R tutorials for Business Analyst – Merge Data Frames in R: Full and Partial Match

Very often, we have data from multiple sources. To perform an analysis, we need to merge two dataframes together with one or more common key variables.

In this tutorial, you will learn

  • Full match
  • Partial match

Full match

A full match returns values that have a counterpart in the destination table. The values that are not match won’t be return in the new data frame. The partial match, however, return the missing values as NA.

We will see a simple inner join. The inner join keyword selects records that have matching values in both tables. To join two datasets, we can use merge() function. We will use three arguments :

merge(x, y, by.x = x, by.y = y)

Arguments: -x: The origin data frame -y: The data frame to merge -by.x: The column used for merging in x data frame. Column x to merge on -by.y: The column used for merging in y data frame. Column y to merge on

Example:

  • surname
  • nationality

Create Second Dataset with variables

  • surname
  • movies

The common key variable is surname. We can merge both data and check if the dimensionality is 7×3.

We add stringsAsFactors=FALSE in the data frame because we don’t want R to convert string as factor, we want the variable to be treated as character.

# Create origin dataframe(

producers <- data.frame(   
    surname =  c("Spielberg","Scorsese","Hitchcock","Tarantino","Polanski"),    
    nationality = c("US","US","UK","US","Poland"),    
    stringsAsFactors=FALSE)

# Create destination dataframe
movies <- data.frame(    
    surname = c("Spielberg",
		"Scorsese",
                "Hitchcock",
              	"Hitchcock",
                "Spielberg",
                "Tarantino",
                "Polanski"),    
    title = c("Super 8",
    		"Taxi Driver",
    		"Psycho",
    		"North by Northwest",
    		"Catch Me If You Can",
    		"Reservoir Dogs","Chinatown"),                
     		stringsAsFactors=FALSE)

# Merge two datasets
m1 <- merge(producers, movies, by.x = "surname")
m1
dim(m1)

Output:

surname		nationality		title
1 Hitchcock		UK		Psycho
2 Hitchcock		UK		North by Northwest
3 Polanski		Poland		Chinatown
4 Scorsese		US		Taxi Driver
5 Spielberg		US		Super 8
6 Spielberg		US		Catch Me If You Can
7 Tarantino		US		Reservoir Dogs

Let’s merge data frames when the common key variables have different names.

 

 

 

We change surname to name in the movies data frame. We use the function identical(x1, x2) to check if both dataframes are identical.

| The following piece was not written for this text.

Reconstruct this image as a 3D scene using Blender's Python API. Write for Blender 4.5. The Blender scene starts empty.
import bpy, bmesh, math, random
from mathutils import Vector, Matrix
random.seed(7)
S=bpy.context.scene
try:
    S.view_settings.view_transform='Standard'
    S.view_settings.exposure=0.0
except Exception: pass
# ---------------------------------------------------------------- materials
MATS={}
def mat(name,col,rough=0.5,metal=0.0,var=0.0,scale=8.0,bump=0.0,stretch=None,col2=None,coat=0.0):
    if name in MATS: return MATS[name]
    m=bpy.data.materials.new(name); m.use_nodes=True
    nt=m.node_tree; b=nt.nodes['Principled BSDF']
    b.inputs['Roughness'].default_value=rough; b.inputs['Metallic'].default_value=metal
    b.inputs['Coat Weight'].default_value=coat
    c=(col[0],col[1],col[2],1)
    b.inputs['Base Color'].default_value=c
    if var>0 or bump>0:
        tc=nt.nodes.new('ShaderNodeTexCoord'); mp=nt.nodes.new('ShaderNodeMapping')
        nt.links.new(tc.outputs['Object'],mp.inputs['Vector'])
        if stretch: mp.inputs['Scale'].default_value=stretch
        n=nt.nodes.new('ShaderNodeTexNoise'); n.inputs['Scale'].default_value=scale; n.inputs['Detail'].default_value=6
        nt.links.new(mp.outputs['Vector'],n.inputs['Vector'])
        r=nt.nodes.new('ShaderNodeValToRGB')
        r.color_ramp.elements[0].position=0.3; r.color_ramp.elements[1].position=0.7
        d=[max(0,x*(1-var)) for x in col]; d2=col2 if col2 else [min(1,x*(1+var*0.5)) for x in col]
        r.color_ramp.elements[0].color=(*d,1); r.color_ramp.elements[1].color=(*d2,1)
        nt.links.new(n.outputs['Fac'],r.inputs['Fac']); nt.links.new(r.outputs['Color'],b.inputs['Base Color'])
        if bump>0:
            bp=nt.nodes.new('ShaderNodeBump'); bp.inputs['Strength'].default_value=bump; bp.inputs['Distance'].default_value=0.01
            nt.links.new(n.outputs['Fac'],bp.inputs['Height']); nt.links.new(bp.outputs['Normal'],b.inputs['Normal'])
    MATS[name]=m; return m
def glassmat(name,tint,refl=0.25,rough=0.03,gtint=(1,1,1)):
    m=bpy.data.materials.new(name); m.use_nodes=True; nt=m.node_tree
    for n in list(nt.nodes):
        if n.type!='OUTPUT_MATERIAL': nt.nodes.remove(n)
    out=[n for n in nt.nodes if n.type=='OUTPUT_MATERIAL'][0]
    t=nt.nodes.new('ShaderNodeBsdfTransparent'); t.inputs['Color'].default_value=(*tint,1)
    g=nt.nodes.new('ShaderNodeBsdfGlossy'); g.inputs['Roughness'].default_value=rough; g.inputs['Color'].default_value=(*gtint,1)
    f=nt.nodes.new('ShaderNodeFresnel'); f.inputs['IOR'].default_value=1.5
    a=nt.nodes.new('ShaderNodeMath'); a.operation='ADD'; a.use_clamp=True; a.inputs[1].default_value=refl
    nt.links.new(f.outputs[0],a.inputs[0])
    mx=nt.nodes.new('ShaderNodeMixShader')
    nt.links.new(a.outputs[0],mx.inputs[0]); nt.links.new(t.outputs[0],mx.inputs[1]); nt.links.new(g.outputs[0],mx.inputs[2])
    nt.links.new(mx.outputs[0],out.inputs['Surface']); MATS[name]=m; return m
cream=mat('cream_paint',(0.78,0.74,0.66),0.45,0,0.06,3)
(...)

# Change name of ` movies ` dataframe
colnames(movies)[colnames(movies) == 'surname'] <- 'name'
# Merge with different key value
m2 <- merge(producers, movies, by.x = "surname", by.y = "name")
# Print head of the data
head(m2)

Output:

##surname     nationality		title
## 1 Hitchcock          UK		Psycho
## 2 Hitchcock          UK		North by Northwest
## 3 Polanski          Poland		Chinatown
## 4 Scorsese           US		Taxi Driver
## 5 Spielberg          US		Super 8
## 6 Spielberg          US		Catch Me If You Can
# Check if data are identical
identical(m1, m2)

Output:

## [1] TRUE

This shows that merge operation is performed even if the column names are different.

Partial match

It is not surprising that two dataframes do not have the same common key variables. In the full matching, the dataframe returns only rows found in both x and y data frame. With partial merging, it is possible to keep the rows with no matching rows in the other data frame. These rows will have NA in those columns that are usually filled with values from y. We can do that by setting all.x= TRUE.

For instance, we can add a new producer, Lucas, in the producer data frame without the movie references in movies data frame. If we set all.x= FALSE, R will join only the matching values in both data set. In our case, the producer Lucas will not be join to the merge because it is missing from one dataset.

Let’s see the dimension of each output when we specify all.x= TRUE and when we don’t.

# Create a new producer
add_producer <-  c('Lucas', 'US')
#  Append it to the ` producer` dataframe
producers <- rbind(producers, add_producer)
# Use a partial merge 
m3 <-merge(producers, movies, by.x = "surname", by.y = "name", all.x = TRUE)
m3

Output:

# Compare the dimension of each data frame
dim(m1)

Output:

## [1] 7 3
dim(m2)

Output:

## [1] 7 3
dim(m3)

Output:

## [1] 8 3

As we can see, the dimension of the new data frame 8×3 compared with 7×3 for m1 and m2. R includes NA for the missing author in the books data frame.